The Marlins have been confounding the experts for years. They've won two world championships in the last dozen years without ever winning a division title. They are the only team in major league history that has never lost a playoff series. Of course, it's way too early to predict the Marlins will make the playoffs this year, but if they do, put your money on them. And they have a chance. Their five-man rotation, once Andrew Miller gets healthy, is among the best in baseball, although few outside the state of Florida could name even one of them. In shortstop Hanley Ramirez they have a true super star and second baseman Dan Uggla, whose name pretty well reflects the way he plays defense, is nevertheless a clutch hitter sho regularly bangs out 30 homers and 90 r.b.i.s. They have an outfield featuring three center fielders. One of them, Cameron Maybin, who came from the Tigers in the Miguel Cabrera-Dontrelle Willis trade, has yet to hit his stride, but he will. All the baseball scouts say so. Jeremy Hermida, who was Cameron Maybin before there was a Cameron Maybin, is finally showing what all the fuss was about. In one of those comeback wins in Washington last week-end Hermida tied the game in the ninth with a two-run homer and won it in the 11th with a three-run blast. The third outfielder, Cody Ross tied Sunday's game with an eighth inning homer, then, after the Marlins fell behind by a run going into the ninth, doubled in the decisive three runs in a 7-4 victory.

I've been aware of the Marlins since before they played their first game. I covered their organizational meeting and interviewed owner Wayne Huizenga before they made Catcher Charles Johnson their first draft pick, before Charlie Hough pitched them to a victory in their first game in 1993, before they traded future Hall-of-Fame reliever Trevor Hoffman for outfielder Gary Sheffield a few weeks later. Since then, stars have come and quickly gone, and fans, who came in droves that first season, have mostly only gone. In a way you can't blame them. The team has gone through three ownerships in its relatively brief existence. After each of its world championship seasons there has been a fire sale of top players. Huizenga's dismantling job after the 1997 World Series win was particularly brutal and the following year the team lost 108 games and most of its fandom. It also lost manager Jim Leyland, who I've known ever since he first stepped onto a major league field with the Chicago White Sox. He was the third base coach for Manager Tony LaRussa and quickly endeared himself to the Chicago media. Third base coaches usually fly under the radar unless they do something wrong. In one of his first games with the White Sox, Leyland sent a runner home to almost certain death and the Sox lost the game by a run . Afterwards, Leyland manned up and admitted he made a mistake. After that he could do no wrong and in fact did very little wrong through the years. So I was rooting for the Marlins when they won under Leyland in 1997.

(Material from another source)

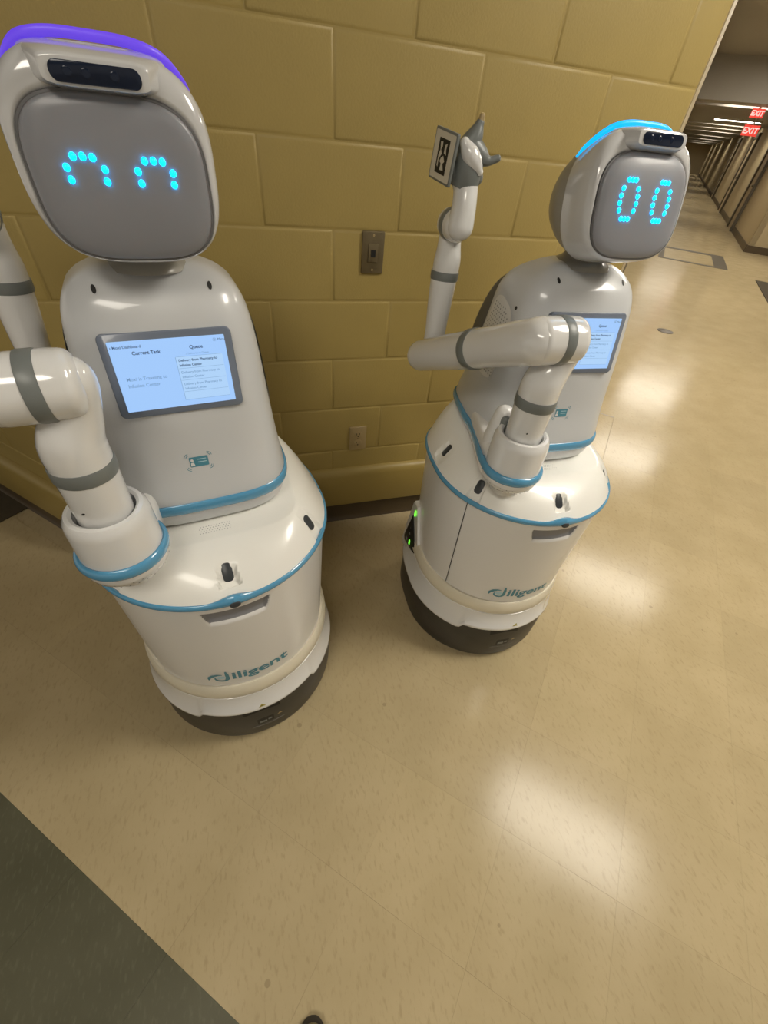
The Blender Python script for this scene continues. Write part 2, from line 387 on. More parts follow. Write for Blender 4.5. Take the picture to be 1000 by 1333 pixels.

When the Marlins won again in 2003, of course, I was rooting for the Cubs. Now, I still follow the Cubs on their cable network and usually go to at least one game when I go back to Chicago in the summer. But my passion for them has turned cold, cold as a January day on Michigan avenue. I'm a Marlins fan, now, baby, and I think I've finally got a chance to see next year. Maybe it won't be this year, but next year. . . . .go Marlins.

2 comments:

Unknown said...

What would be worse than dying before the Cubs winning a World Series? Swearing off the Cubs only to see them win a World Series, taking the pennant at the expense of your new favorite team.

Also, it was Will Clark, not Jack Clark whom the Cubs' pitchers could not retire in 1989.

CharlieO said...

Yes, Bob, being a former Brooklyn Dodger fan, I also knew the heartbreak of "next year." To make matters worse, the team moved to Los Angeles shortly after winning its first ever World Series! I also now root for the Marlins, but not with the fervor that I once felt for Brooklyn.